Here are some things I do want: more generosity stemming from deep within myself, more confidence in how and when and for whom I define my boundaries, more play, more money, more stability, more responsibility in tandem with the constantly growing amounts of more complicity; to write more poems, to read more poems, to vary when and where and for whom I write those poems; to sneak more creativity into boring jobs, to sneak more political engagement into daily activities, to sneak more vegetables into my boyfriend’s food. To sneak more gratitude and acceptance into my engagements with difference, with poets unlike me, with people who do different jobs than me or even the same jobs but to different ends. To sneak some vulnerability into every single engagement between myself and the page. To sneak the poem into the essay and vice versa.
Poetry is its own form of infiltration: it breaks into language and steals meaning, steals utility, lays bare a wealth of behind-the-scenes linguistic functioning and inserts all manner of happenstance and coincidence and prank where none existed before. Could it ever truly be an occupation when it revolves around infiltrating the means of production themselves? It is always about getting away with something, and often some form of robbery. Though most people choose a better getaway vehicle than words.

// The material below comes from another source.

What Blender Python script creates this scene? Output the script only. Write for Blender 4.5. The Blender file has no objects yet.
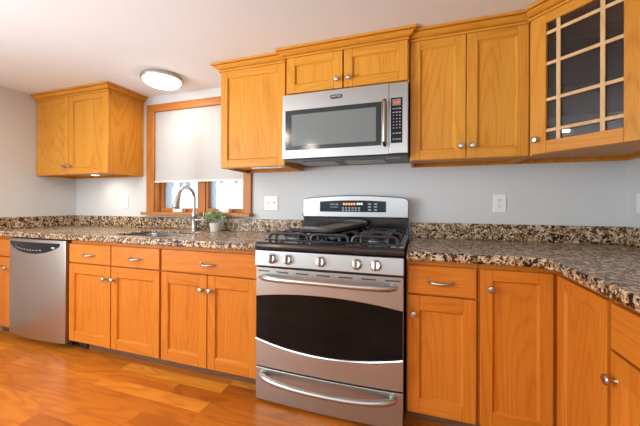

Pure infiltration. What other medium, what other linguistic shape or form of communication could allow its own angst to intrude upon its defenses, could allow or even encourage the subordinate to both betray her responsibilities and question the enterprise itself? Perhaps the real job of the poet is to write regardless of circumstance, to cradle the pennilessness of vocation, to pretend for once in this capitalist-centric world that money might be what it actually is: beside the point. As Dickinson might say, the prose in which we are all shut up.